Der russische Machthaber braucht ein gespaltenes und krisengeschütteltes Europa, um möglichst ungestört Osteuropa unterwandern, angreifen und letztlich beherrschen zu können. Das ist - mit einem kurzen Unterbruch in den 1990er und Anfang der 2000er Jahre - seit Jahrzehnten die Ausrichtung der sowjetischen und russischen Aussenpolitik. Eine Zäsur ist, dass Europa bei der Abwehr russischer Operationen erstmals nicht mehr auf die Unterstützung der USA zählen kann. Vielmehr unterstützt das Umfeld des US-Präsidenten hemmungslos Parteien, die Russlands Destabilisierungsoperationen in Europa verharmlosen. Und Trump stellt die Bereitschaft der Amerikaner in Frage, den Europäern im Rahmen des Nato-Verteidigungspaktes im Kriegsfall beizustehen.
Zerreisprobe
Putin wird die Gunst der Stunde amerikanischer Schwäche kaum ungenutzt lassen. Europa muss sich darauf einstellen, dass Russland Sabotageakte, Hackerangriffe, Desinformationskampagnen, Einflussnahmen bei Wahlen, Mordanschläge und das Einschleusen von Flüchtlingen jederzeit intensivieren könnte. Das Wall Street Journal hat Mitte Februar enthüllt, wie eine 2023 gegründete russische Geheimdienst-Einheit für «Umstürze, Attentate, Bombenanschläge und Cyberattacken» eingesetzt wird. Es ist ein weiteres Glied in einer langen Reihe von aufgedeckten russischen Operationen in Europa.

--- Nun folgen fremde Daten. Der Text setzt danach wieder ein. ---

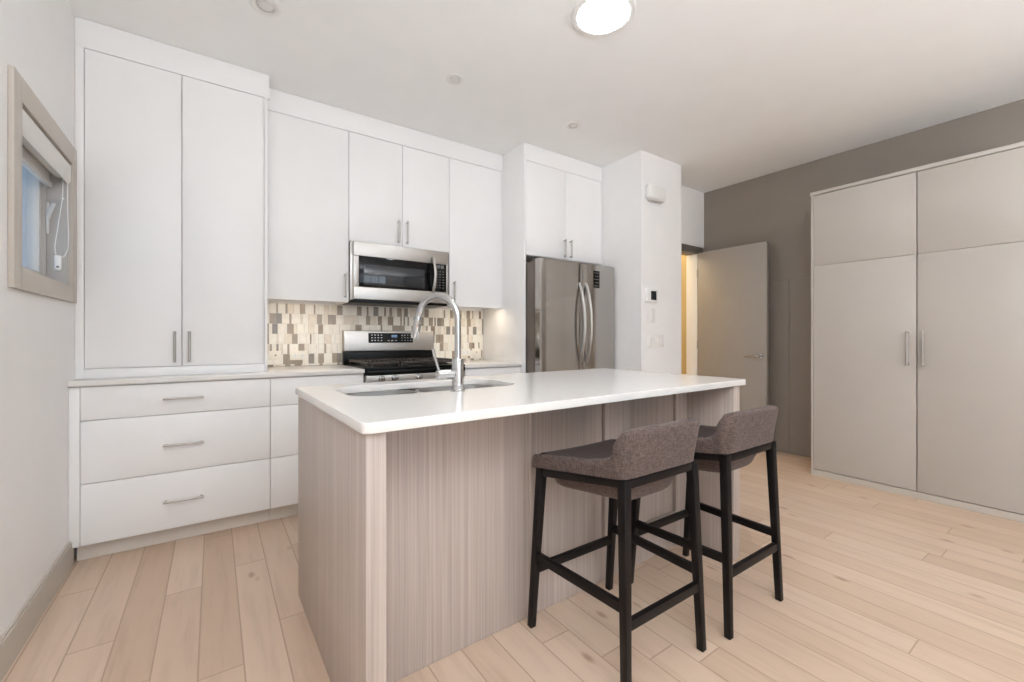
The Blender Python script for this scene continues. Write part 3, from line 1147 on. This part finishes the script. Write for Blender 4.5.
added_fill_stand(0.1, -1.0, 1.7, 'added floor lamp shape around the left ceiling fill, unseen behind the camera')
added_fill_stand(2.9, -1.6, 1.5, 'added floor lamp shape around the right ceiling fill, unseen toward the wardrobe wall')

# ------------------------------------------------------------------ island
IX0, IX1, IY0, IY1 = 0.309, 2.286, 1.103, 2.095
IZ0, IZ1 = 0.8835, 0.9125
isl = empty('kitchen_island', (1.28, 1.6, 0), 'striped pale oak kitchen island base under white quartz top', 'island')
mk('end_panel', box(B(), 0.321, 0.375, 1.120, 2.08, 0.001, 0.883, 0.001), 'lam', isl)
mk('end_panel', box(B(), 2.164, 2.224, 1.112, 2.08, 0.001, 0.883, 0.001), 'lam', isl)
PY = 1.372
b = B()
box(b, 0.3765, 1.052, PY, PY + 0.018, 0.001, 0.883, 0.0008)
mk('back_panel', b, 'lam', isl)
b = B()    # framed part of the knee wall
box(b, 1.0525, 1.066, PY, PY + 0.018, 0.001, 0.883, 0.0008)
box(b, 1.500, 1.676, PY, PY + 0.018, 0.001, 0.883, 0.0008)
box(b, 2.062, 2.1635, PY, PY + 0.018, 0.001, 0.883, 0.0008)
for x0, x1 in ((1.066, 1.500), (1.676, 2.062)):
    box(b, x0, x1, PY, PY + 0.018, 0.001, 0.185, 0.0008)
    box(b, x0, x1, PY, PY + 0.018, 0.84, 0.883, 0.0008)
mk('panel_frame', b, 'lam', isl)
for x0, x1 in ((1.058, 1.508), (1.668, 2.074)):
    mk('inset_panel', box(B(), x0, x1, PY + 0.0185, PY + 0.030, 0.15, 0.86), 'lam', isl)
b = B()    # carcass floor, kitchen side fronts
box(b, 0.3765, 2.1635, PY + 0.031, 2.03, 0.095, 0.112)
mk('carcass_floor', b, 'carcass', isl)
mk('toe_kick', box(B(), 0.3765, 2.1635, 2.005, 2.02, 0.001, 0.094), 'trimgrey', isl)
xs = (0.3765, 0.77, 1.165, 1.665, 2.1635)
for i, (x0, x1) in enumerate(zip(xs, xs[1:])):
    d = mk('door', box(B(), x0 + GAP, x1 - GAP, 2.055, 2.075, 0.098, 0.876, 0.0012), 'lam', isl)
    hx = x1 - 0.05 if i % 2 == 0 else x0 + 0.05
    pull(d, (hx, 2.075, 0.66), (hx, 2.075, 0.83), (0, 1, 0))


def rrect(x0, x1, y0, y1, r, n=10):
    pts = []
    for cx, cy, a0 in ((x1 - r, y1 - r, 0), (x0 + r, y1 - r, 90), (x0 + r, y0 + r, 180), (x1 - r, y0 + r, 270)):
        for i in range(n + 1):
            a = math.radians(a0 + 90 * i / n)
            pts.append((cx + r * math.cos(a), cy + r * math.sin(a)))
    return pts


def slab(outer, holes, z0, z1, bev):
    cu = bpy.data.curves.new('slab', 'CURVE')
    cu.dimensions = '2D'
    cu.fill_mode = 'BOTH'
    cu.extrude = (z1 - z0) / 2 - bev
    cu.bevel_depth = bev
    cu.bevel_resolution = 2
    cu.offset = -bev
    for poly in [outer] + holes:
        sp = cu.splines.new('POLY')
        sp.points.add(len(poly) - 1)
        for p, q in zip(sp.points, poly):
            p.co = (q[0], q[1], 0, 1)
        sp.use_cyclic_u = True
    o = bpy.data.objects.new('slab', cu)
    C.objects.link(o)
    dg = bpy.context.evaluated_depsgraph_get()
    me = bpy.data.meshes.new_from_object(o.evaluated_get(dg))
    bpy.data.objects.remove(o)
    bpy.data.curves.remove(cu)
    b = B()
    b.from_mesh(me)
    bpy.data.meshes.remove(me)
    for v in b.verts:
        v.co.z += (z0 + z1) / 2
    return b


HX0, HX1, HY0, HY1, HR = 0.425, 1.190, 1.590, 1.965, 0.11
b = slab(rrect(IX0, IX1, IY0, IY1, 0.022, 6), [list(reversed(rrect(HX0, HX1, HY0, HY1, HR)))], IZ0, IZ1, 0.002)
tag(mk('island_countertop', b, 'quartz', None, (1.28, 1.6, 0.8835)), 'white quartz island countertop with a double sink cut-out', 'countertop')

sk = empty('double_sink', (0.78, 1.78, 0.66), 'undermount stainless double-bowl sink in the island countertop', 'sink')


def basin(x0, x1, y0, y1, depth, rl, name):
    b = B()
    loops = []
    zt_ = 0.8825
    for r_, z_, ins in ((rl, zt_, -0.010), (rl, zt_, 0.0), (rl, zt_ - depth + 0.03, 0.006), (rl * 0.8, zt_ - depth + 0.008, 0.014), (rl * 0.6, zt_ - depth, 0.035), (rl * 0.5, zt_ - depth - 0.004, 0.09)):
        loops.append([b.verts.new((x, y, z_)) for x, y in rrect(x0 + ins, x1 - ins, y0 + ins, y1 - ins, max(0.02, r_ - ins * 0.3), 8)])
    for a, c in zip(loops, loops[1:]):
        n = len(a)
        for i in range(n):
            b.faces.new((a[i], a[(i + 1) % n], c[(i + 1) % n], c[i]))
    b.faces.new(loops[-1])
    o = mk(name, b, 'sinksteel', sk, smooth=50)
    md = o.modifiers.new('thickness', 'SOLIDIFY')
    md.thickness = 0.0012
    md.offset = -1
    cx, cy = (x0 + x1) / 2, (y0 + y1) / 2
    b = B()
    lathe(b, [(0, 0.002), (0.03, 0.002), (0.034, 0.004), (0.042, 0.0035), (0.044, 0.0)], (cx, cy, zt_ - depth - 0.003), 28)
    mk('drain', b, 'chrome', o)


basin(0.428, 0.765, 1.594, 1.961, 0.20, 0.11, 'left_bowl')
basin(0.789, 1.187, 1.594, 1.961, 0.20, 0.11, 'right_bowl')
# ------------------------------------------------------------------ faucet
fx, fy, z0 = 0.812, 1.554, 0.9127
fa = empty('kitchen_faucet', (fx, fy, z0), 'tall polished chrome gooseneck faucet at the sink edge', 'faucet')
b = B()
lathe(b, [(0, 0), (0.030, 0), (0.030, 0.004), (0.027, 0.008), (0.0242, 0.010), (0.0242, 0.126), (0.0225, 0.131), (0.0, 0.131)], (fx, fy, z0), 36)
mk('body', b, 'chrome', fa)
dv = Vector((-0.481, 0.876, 0))
R_ = 0.101
zc = 1.203
pts = [Vector((fx, fy, z0 + 0.128)), Vector((fx, fy, 1.10)), Vector((fx, fy, zc))]
for i in range(1, 25):
    a = math.radians(180 - i * 172 / 24)
    pts.append(Vector((fx, fy, zc)) + dv * (R_ + R_ * math.cos(a)) + Vector((0, 0, R_ * math.sin(a))))
b = B()
tube(b, pts, 0.0135, 20)
mk('spout', b, 'chrome', fa)
e0 = pts[-1]
dd = (pts[-1] - pts[-2]).normalized()
b = B()
tube(b, [e0 - dd * 0.004, e0, e0 + dd * 0.004, e0 + dd * 0.02, e0 + dd * 0.088, e0 + dd * 0.092], [0.0135, 0.0145, 0.0152, 0.0158, 0.0168, 0.0155], 22)
wd_ = mk('spray_head', b, 'chrome', fa)
b = B()
q = e0 + dd * 0.045 - dv * 0.016
tube(b, [q - dd * 0.016, q + dd * 0.016], 0.0055, 10)
mk('spray_button', b, 'slotgrey', wd_)
b = B()
cyl(b, (fx - 0.018, fy, 0.983), (fx - 0.092, fy, 0.983), 0.0195, 24, 0.004)
mk('valve_boss', b, 'chrome', fa)
b = B()
tube(b, [(fx - 0.078, fy, 0.992), (fx - 0.088, fy, 1.012), (fx - 0.098, fy, 1.045), (fx - 0.108, fy, 1.085)], [0.006, 0.0062, 0.0068, 0.0075], 12, squash=(1.0, 0.75))
mk('lever', b, 'chrome', fa)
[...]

Bedroht von Putin und verschmäht von Trump, steht Europa vor einer gewaltigen Zerreissprobe. Ohne europaweit koordinierte Anstrengungen gegen russische Attacken und einen Diktatfrieden in der Ukraine wird Putin weiter versuchen Europa zu destabilisieren und seine Herrschaftsansprüche über Osteuropa durchzusetzen. Churchills Warnung aus seiner Rede über den Eisernen Vorhang hat nichts an Aktualität eingebüsst: «Unsere Schwierigkeiten und Gefahren werden nicht dadurch beseitigt, … dass wir einfach abwarten und schauen was geschieht, und sie werden auch nicht durch eine Politik der Beschwichtigung beseitigt.»